Nothing to Fear

By Jim Selman | Bio

To continue our discussion about fear and how to master it…. There are distinctions between coping with fear, transcending fear and transforming fear. Coping is our normal relationship with just about everything in our contemporary world. Our relationship to circumstances is that ‘the world’ is real and, more or less, whatever we think it is. We interact with our circumstances based on our point of view, and our actions reinforce our point of view. The result is that we participate in the persistence of whatever it is we are coping with.  

People with phobias of various sorts typically learn to live with their fears as a fact of life and develop patterns to compensate and cope. For example, people who fear flying typically don’t fly or sedate themselves silly when they have to. People who think they are ‘shy’ will learn to avoid the limelight. Coping is better than being paralyzed by our fears, but it doesn’t change anything. We can function but only within the boundaries of our coping strategies.

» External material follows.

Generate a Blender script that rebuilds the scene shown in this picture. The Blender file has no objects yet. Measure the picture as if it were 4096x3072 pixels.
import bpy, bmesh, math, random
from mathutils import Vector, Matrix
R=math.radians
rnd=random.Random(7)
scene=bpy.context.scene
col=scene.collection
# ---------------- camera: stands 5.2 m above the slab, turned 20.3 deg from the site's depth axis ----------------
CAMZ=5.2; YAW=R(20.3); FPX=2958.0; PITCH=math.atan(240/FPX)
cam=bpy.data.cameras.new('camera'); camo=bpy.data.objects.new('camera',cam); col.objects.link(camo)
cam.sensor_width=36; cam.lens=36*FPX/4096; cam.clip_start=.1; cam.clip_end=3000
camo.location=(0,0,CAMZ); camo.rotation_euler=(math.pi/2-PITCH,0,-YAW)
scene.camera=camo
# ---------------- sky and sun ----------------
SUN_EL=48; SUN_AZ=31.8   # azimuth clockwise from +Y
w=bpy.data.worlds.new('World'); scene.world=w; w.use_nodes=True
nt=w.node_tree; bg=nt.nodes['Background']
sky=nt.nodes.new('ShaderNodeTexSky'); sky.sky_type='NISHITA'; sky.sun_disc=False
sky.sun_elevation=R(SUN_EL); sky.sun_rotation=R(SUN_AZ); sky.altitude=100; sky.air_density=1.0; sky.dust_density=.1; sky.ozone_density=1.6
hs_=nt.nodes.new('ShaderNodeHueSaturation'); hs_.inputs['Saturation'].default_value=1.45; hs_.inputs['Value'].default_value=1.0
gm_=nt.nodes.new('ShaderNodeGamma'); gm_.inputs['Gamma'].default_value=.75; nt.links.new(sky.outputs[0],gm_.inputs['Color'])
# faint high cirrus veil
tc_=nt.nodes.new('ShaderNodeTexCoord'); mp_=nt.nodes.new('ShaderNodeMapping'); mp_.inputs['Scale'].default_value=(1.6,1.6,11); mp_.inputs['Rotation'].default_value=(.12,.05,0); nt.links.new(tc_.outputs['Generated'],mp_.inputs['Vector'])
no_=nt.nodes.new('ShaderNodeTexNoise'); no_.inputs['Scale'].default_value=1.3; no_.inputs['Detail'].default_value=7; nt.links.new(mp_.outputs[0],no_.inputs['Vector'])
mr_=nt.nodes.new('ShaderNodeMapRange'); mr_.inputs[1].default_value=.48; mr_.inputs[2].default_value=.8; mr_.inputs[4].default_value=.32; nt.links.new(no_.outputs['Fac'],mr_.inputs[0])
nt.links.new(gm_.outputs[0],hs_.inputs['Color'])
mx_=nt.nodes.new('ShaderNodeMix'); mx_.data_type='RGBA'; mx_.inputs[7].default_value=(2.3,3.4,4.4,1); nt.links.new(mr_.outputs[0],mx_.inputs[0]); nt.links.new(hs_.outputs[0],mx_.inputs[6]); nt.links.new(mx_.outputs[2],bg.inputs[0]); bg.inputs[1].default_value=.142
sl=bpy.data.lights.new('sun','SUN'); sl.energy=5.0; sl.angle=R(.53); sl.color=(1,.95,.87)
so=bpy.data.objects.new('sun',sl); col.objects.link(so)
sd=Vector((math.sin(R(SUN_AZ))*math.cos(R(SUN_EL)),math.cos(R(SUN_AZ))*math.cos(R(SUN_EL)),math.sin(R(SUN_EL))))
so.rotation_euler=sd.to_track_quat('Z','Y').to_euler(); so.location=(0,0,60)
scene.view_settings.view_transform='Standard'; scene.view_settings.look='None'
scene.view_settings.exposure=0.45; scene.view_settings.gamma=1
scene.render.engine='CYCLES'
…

Transcendence is an ability to change our relationship with our fears and whatever we think might cause them. Living in the moment, for example, is a form of transcendence. It is not possible to be afraid and present at the same time (except in a ‘fight or flight’ situation such as someone shooting a gun at you). Even in these cases, our fears are actually pure adrenalin and we are in action. We generally won’t ‘feel afraid’ until after it’s over and then may be in shock or experience some other physical reaction. The everyday kinds of fear (such as worry, guilt, anxiety, and the ‘panic attack’) are more related to our story about the way things are or might be in the future. The nature of these fears is that, while they have a ‘feeling’ component, they also are usually attached to some mosaic of assessments about other people, our situation, the future or ourselves. These are the kinds of fears Franklin Roosevelt was talking about when he said, “There is nothing to fear but fear itself.” Unfortunately, it doesn’t help much to know that when we are afraid. The same can be said of Bobby McFerrin’s and my mother’s maxims to “Don’t worry, be happy.” Knowledge doesn’t change anything—only action does.

So what is the action that can enable us to transcend our fears—that can help us put them in perspective and allow us to break the hold they have on us? It begins, I believe, by understanding that if we resist and try to not be afraid, we are actually giving power to the fear. Just as when we feel embarrassed and someone says “Don’t be embarrassed”, we will become even more embarrassed. So it is with fear and all moods. We need to acknowledge the fear, maybe even look it in the eye, and then we learn to ‘let it be’. If we don’t ‘react’ to the negative experience, the experience cannot persist. It will disappear. We can learn to accelerate this process of non-reacting and transcending the fear by being centered in our commitments in the moment and by going into action. A performer experiencing ‘stage fright’ learns to do this at every performance as they move on stage.

The primary difference between transcending and coping is that transcending becomes a competence in which while the fear may not change, our relationship to it does change. Over time, we can develop a kind of mastery of our fears and other negative moods.

The last distinction is our ability to transform fear into something else. For example, can we transform our fears into excitement or sources of creative energy and inspiration? Transformation requires we change ourselves. We don’t just have to ‘do something’: we learn that we can also ‘be something’. To change our ground of being in relationship to the world or anything else, we must learn that our words and our commitments have the power to alter both ourselves and everything and everyone around us. Transformation begins when we can ‘let the fear be’ while also taking ownership of whatever it is that owns us.

“I am afraid” is a powerful declaration. And, like all authentic declarations, it will create its own reality and manifest once the intention is put into motion. When we are responsible for our fears and for whatever we say is causing them, we are freed from reacting and can then generate a positive commitment and action. For example, “I am free”, “I am enough”, and “I am sufficient in this situation" are all declarations that not only change how we relate to the world, but also change how the world appears to us (how we observe it). For example, the circumstance of losing your money or your job in this financial crunch can transform from being a threat and source of fear into being just a fact (at worst) and (in all likelihood) an opportunity.

In life, we have all of these options. I am not suggesting that we can always transform our fears. If we cannot transform them, at least we can transcend them. Failing that, we can learn to cope effectively. If all we can do is cope, then let that be a beginning and not let it become a justification for resignation, resentment or regret.